The Shreveport closing also represents one of the first assets to be identified by GM as one of its less-attractive.

General Motors Corp. will not keep its Shreveport, LA, assembly plant open after 2012, despite booking a deal earlier this month to sell the Hummer brand to a Chinese industrial group that seemed to save the facility.

The move also would shutter a stamping plant at the facility, part of a plan by the auto maker to reduce its total number of assembly, powertrain and stamping facilities in the U.S. from 47 in 2008 to 34 by the end of 2010, and 33 by 2012.

But the Shreveport closing also represents one of the first assets to be identified by GM as one of its less-attractive. As part of the auto maker’s bankruptcy strategy, known as a 363 sale, it will separate attractive and unattractive assets into two groups.

The best assets, such as the Cadillac, Chevrolet, Buick and GMC brands, will exit bankruptcy with the “new GM,” while most of the underperforming ones will remain in bankruptcy and face liquidation with the “old GM.”

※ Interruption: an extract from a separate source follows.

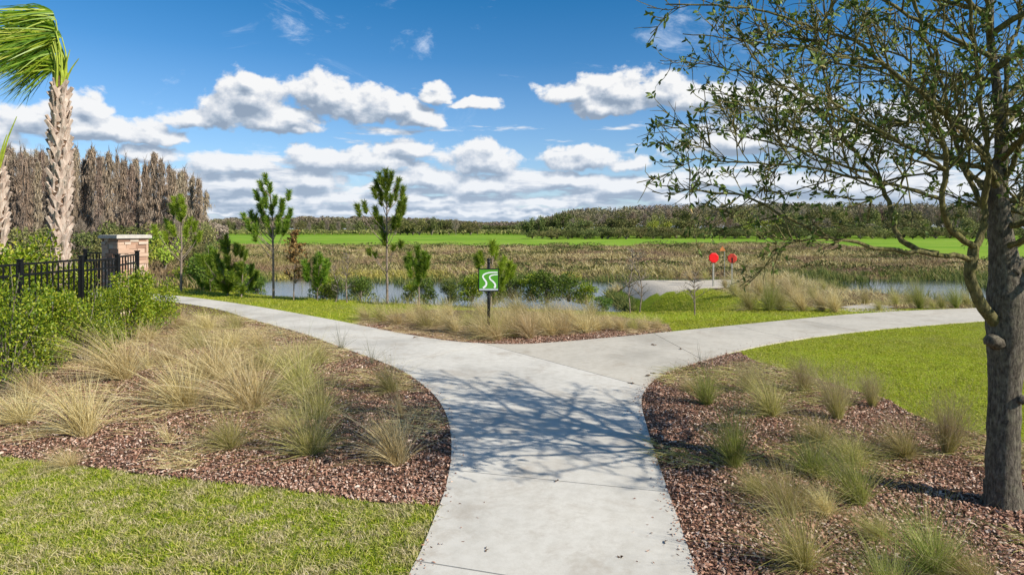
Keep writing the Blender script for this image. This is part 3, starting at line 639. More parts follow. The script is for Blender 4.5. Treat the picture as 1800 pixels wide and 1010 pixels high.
# ------------------------------------------------------------------ shrubs
def shrub_mesh(nl, size, mat_i=0, lumps=14, holes=.0, w=.5, up=.35, taper=.7):
    """unit shrub: width ~1, depth ~1, height 1 -> (leaf builder, stem builder)"""
    L = MB(); S = MB()
    c = []
    for k in range(lumps):
        a = rng.uniform(0, 2 * PI); z = rng.uniform(.12, .88); rr = .34 * (1 - taper * max(0, z - .5)) * math.sqrt(rng.uniform(.05, 1))
        c.append((math.cos(a) * rr, math.sin(a) * rr, z, rng.uniform(.13, .22)))
    c = np.array(c); k = rng.integers(0, lumps, nl); u = unit(rng.normal(0, 1, (nl, 3))); r = rng.uniform(.45, 1.08, nl)[:, None]
    p = c[k, :3] + u * c[k, 3][:, None] * r * np.array([1, 1, .95]); p[:, 2] = np.clip(p[:, 2], .02, 1.2)
    d = unit(u + rng.normal(0, .5, (nl, 3)) + np.array([0, 0, up]))
    L.add2(*leaves(p, d, size * rng.uniform(.6, 1.2, nl), size * w * rng.uniform(.7, 1.1, nl)))
    for q in c:
        m = np.array([q[0] * .35, q[1] * .35, q[2] * .5]); S.add(*tube(spline([[q[0] * .1, q[1] * .1, 0], m, q[:3]], 6), np.linspace(.012, .004, 6), 4))
    # upright shoots poking out of the top
    for j in range(10):
        q = c[rng.integers(0, lumps)]; t = q[:3] + np.array([rng.normal(0, .06), rng.normal(0, .06), q[3] + rng.uniform(.03, .14)])
        S.add(*tube(np.array([q[:3], t]), [.006, .002], 4))
        m = 14; tt = rng.uniform(.2, 1, m)[:, None]; pp = q[:3] + (t - q[:3]) * tt
        L.add2(*leaves(pp, unit(rng.normal(0, 1, (m, 3)) + [0, 0, .8]), size * .9, size * w * .8))
    return L, S
def shrub_protos(prefix, mat, n, **kw):
    out = []
    for i in range(n):
        L, S = shrub_mesh(**kw); out.append((L.mesh(prefix + '_leaves', mat), S.mesh(prefix + '_stems', M['greybark'])))
    return out
SH = {'hedge': shrub_protos('hedge', M['hedge'], 3, nl=6500, size=.036, lumps=26, taper=.3),
      'hedge_y': shrub_protos('hedge_y', M['hedge_y'], 2, nl=5200, size=.045, lumps=22, taper=.6),
      'bush': shrub_protos('bush', M['bush'], 3, nl=2600, size=.06, lumps=16),
      'light': shrub_protos('light', M['hedge_y'], 1, nl=2200, size=.07, lumps=14)}
def shrub(kind, px, py, wpx, hpx, label, group, z=0.0, d=None, name='shrub', cat='shrub'):
    if d is None: x, y = G(px, py, z)
    else: y = d; x = (px - CX) / F * d; 
    s = y / F; v = SH[kind][int(rng.integers(0, len(SH[kind])))]
    e = empty(name, (x, y, z), rng.uniform(0, 6.28)); e.scale = (wpx * s * 1.25, wpx * s * 1.25, hpx * s)
    inst('foliage', v[0], e); inst('stems', v[1], e); tag(e, label, cat, group); return e
GH = 'hedge shrubs along the black fence'
for a in [('hedge', 10, 690, 130, 192, 'nearest dense green hedge shrub at the left edge of the photo'),
          ('hedge_y', 95, 655, 95, 140, 'second hedge shrub, right of the nearest one'),
          ('hedge', 150, 638, 90, 128, 'third hedge shrub, in front of the tall fence pickets'),
          ('hedge', 190, 610, 60, 104, 'fourth hedge shrub, small, left of the big yellow green ones'),
          ('hedge_y', 225, 600, 85, 122, 'big yellow green hedge shrub under the stone pillar'),
          ('hedge_y', 268, 585, 75, 106, 'last yellow green hedge shrub beside the path end')]:
    shrub(*a, GH)
for a in [('hedge_y', 20, 0, 150, 190, 'tall light green shrub behind the fence at the left edge', 13.6),
          ('hedge_y', 85, 0, 110, 160, 'light green shrub in front of the palm trunk behind the fence', 14.0),
          ('hedge_y', -70, 0, 160, 210, 'light green shrub behind the fence partly out of the photo', 13.0),
          ('hedge_y', 135, 0, 70, 140, 'low light green shrub behind the fence corner', 14.6)]:
    shrub(a[0], a[1], 0, a[3], a[4], a[5], 'light green shrubs behind the black fence', d=a[6])
def zt(x, y): return float(terr(x, y))
k = 0
bl = [(352, 512, 50, 60), (398, 520, 60, 50), (430, 515, 46, 52), (452, 522, 36, 36), (380, 508, 46, 46), (330, 510, 40, 50), (568, 527, 42, 48), (586, 530, 34, 36), (632, 530, 52, 44), (745, 532, 40, 44), (722, 528, 30, 34), (790, 535, 36, 40), (830, 530, 50, 50), (900, 525, 50, 42), (935, 528, 50, 48), (962, 532, 56, 56), (1000, 530, 54, 50), (1030, 535, 44, 40), (1060, 548, 40, 26), (868, 535, 44, 40)]
for k, (px, py, w, h) in enumerate(sorted(bl)):
    x, y = G(px, py, -.25)
    shrub('bush' if k % 3 else 'light', px, py, w, h, ('dark' if k % 3 else 'light') + ' green bush on the near pond bank, %s from left' % ORD[k], 'bushes on the near pond bank', z=-.3)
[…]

GM makes the disclosure over Shreveport in a court filing yesterday. The plant builds the Hummer H3 SUV and pickup, as well as the Chevrolet Colorado and GMC Canyon small pickups. Two years ago, the assembly and stamping facilities employed close to 2,000 people and were updated several years ago for Hummer production.

When GM released the list of plants it would shutter the day it entered bankruptcy, Shreveport was surprisingly absent from the list given its recently unpopular product. But after China’s Sichuan Tengzhong Heavy Industrial Machinery Co. Ltd. stepped in to buy the facility with a long-term agreement calling for GM to provide contract assembly services and supply key components and materials, it appeared safe again.

GM returns to bankruptcy court June 30 to provide a complete list of the assets it plans to take with it when the auto maker emerges.